The average gig economy worker makes $17,000 per year and falls below the threshold. That means gig platforms don’t report those workers’ incomes, and workers are, as a result, far less likely to pay taxes on that income because gig platforms don’t report it to the IRS. Many workers don’t even realize they owe taxes. There are more than 350 gig or sharing platforms in existence, so the gig economy is very much present and growing as a force in the U.S.
The growth of the gig economy concerns governments for two reasons: A high reporting threshold keeps the tax gap large, and failure by gig workers to pay self-employment taxes contributes to ongoing retirement and social security deficit issues. For tax professionals, the reporting threshold is the issue that is likely to cause the most disruption.
Form 1099-K reporting thresholds and California AB5
Some states, including Vermont and Massachusetts, have lowered reporting thresholds to $600 earned annually with no minimum number of transactions. Those states have experienced massive growth in 1099-K reporting. California proposed such a measure in February but has not moved forward with it yet. California has motivation to rethink the gig economy.

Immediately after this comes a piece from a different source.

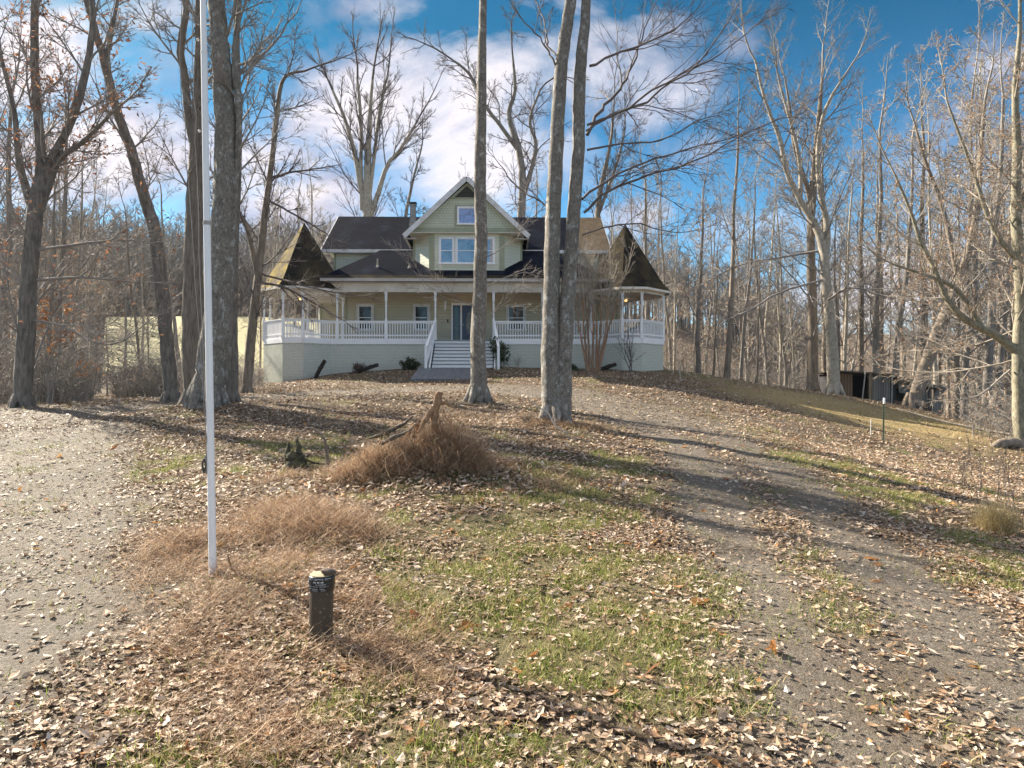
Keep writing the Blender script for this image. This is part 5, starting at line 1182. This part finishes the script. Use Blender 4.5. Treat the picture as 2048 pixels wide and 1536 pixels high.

The state received less than 5 percent of the income projected from gig workers in 2015, one GCS panel noted.
What California has done with AB5 is establish a three-part test that would recategorize many gig workers as employees. A similar bill is in the House at the federal level. While that bill also establishes a three-part test, the parameters are different from those adopted in California.
And even in the California legislation, exemptions and exceptions exist. One GCS panel suggested that California employers review exemptions carefully; some of the language applies to broad groups of workers, so employers may need to consult with experts to determine classification. At a minimum, every California employer–not just gig platforms–needs to undergo a review of its non-employee relationships and apply the new test to ensure compliance.
Effect of California AB5 on federal tax reporting unknown
Exactly how the difference between California and federal worker classifications will affect tax reporting is unknown at this point. Gig companies based in California have pledged to fight the new law, as they see it as a threat to their business models. The New Gig Act of 2019, the US House bill, prescribes a broader test for workers as well as a voluntary withholding tax regime that are different than the details currently outlined in the new California law.
At this point, the only certainty with both 1099-K reporting and California AB-5 is uncertainty. Companies need to partner with a solution provider that can navigate changes in tax policy, and can both help mitigate risk and avoid surprises.